Seen from a distance, propagation looks like horizontal lightning flashing across the slope - large cracks shoot down ridgelines, hang for a fraction of a second, then huge curtains of snow start to slide downhill. Once in motion, this mass of snow can again act as a forceful trigger, propagating downward and setting off deeper layers of snow that may have been marginally bonded to each other, so that a 2' deep slab suddenly becomes a 5' slab, which in turn can trigger a 10' slab, etc.,...

As they crash downward, they tear out old ice seracs and loose rocks until they are a churning mass of flying debris often going over at 120mph. Imagine a medium-sized office building falling over and crashing through the streets at that speed and you have a close approximation of the size and force of a class 5 avalanche. To get caught at ground zero in one like Alex and David did and then get propelled through a crevasse field, is hard to even imagine. To survive one like Conrad did, is a miracle.

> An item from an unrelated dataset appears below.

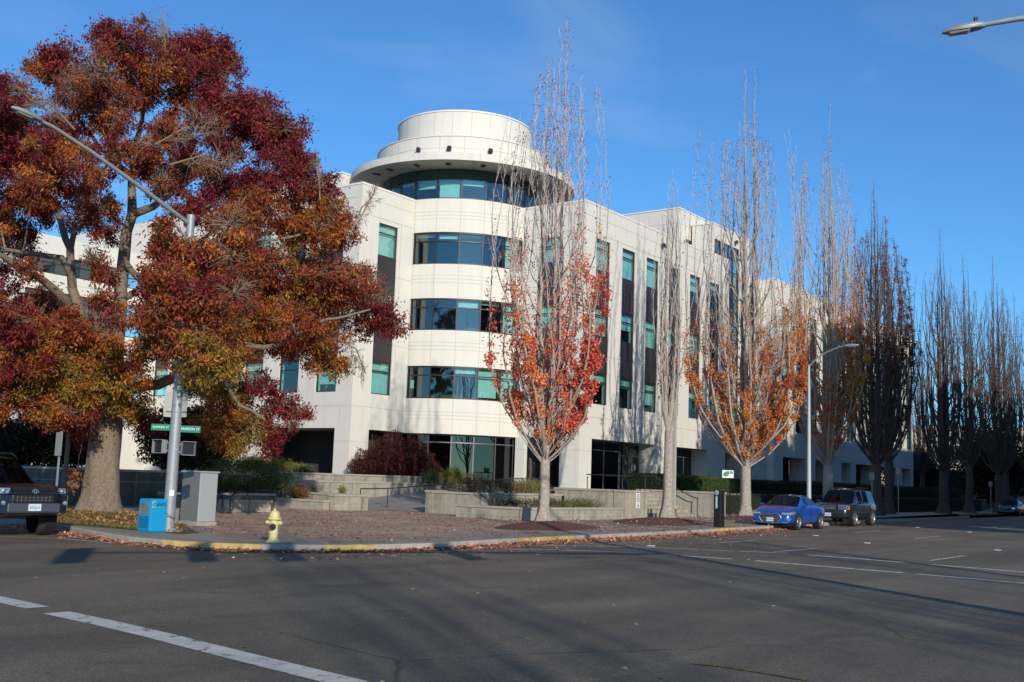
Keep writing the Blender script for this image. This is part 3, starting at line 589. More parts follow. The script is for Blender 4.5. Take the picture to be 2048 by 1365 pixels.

There are many precautions you can take when you are traveling in avalanche terrain, including wearing a beacon, carrying a shovel and staying spread out from other people. In hindsight, people have questioned why none of these basic rules were followed. The simplified answer is that we didn't consider what we were doing or where we were going that day to even remotely have any sort of avalanche hazard. You could drive a golf cart up the glacier we were on and there wasn't a trace of new snow. The sky was clear and sunny and there was little to no wind.

I was on rock most of the way and Alex, David and Conrad were on hardpacked old snow. After a big effort the day before, the plan was just to walk up a little higher and get a look at the skiing objective for future reference. About the only safety equipment any of us carried that day was sun lotion. In many avalanche accidents, the victims are often the ones that caused the slide - often unwittingly acting as the trigger. In Alex and David's case, it was a complete act of fate. Had they been five minutes earlier or later, the slide would have missed them. It was started by some unseen event thousands of feet above them and was totally unrelated to them being there. Having witnessed it from close enough to get covered by the powder blast, I'm certain that even if we had been wearing beacons that day (we had them with us on the trip), it would have been a grim matter of body recoveries instead of a joyful excavation.

In retrospect, it's hard to think of anything that I we should have done differently, aside from just not going there in the first place.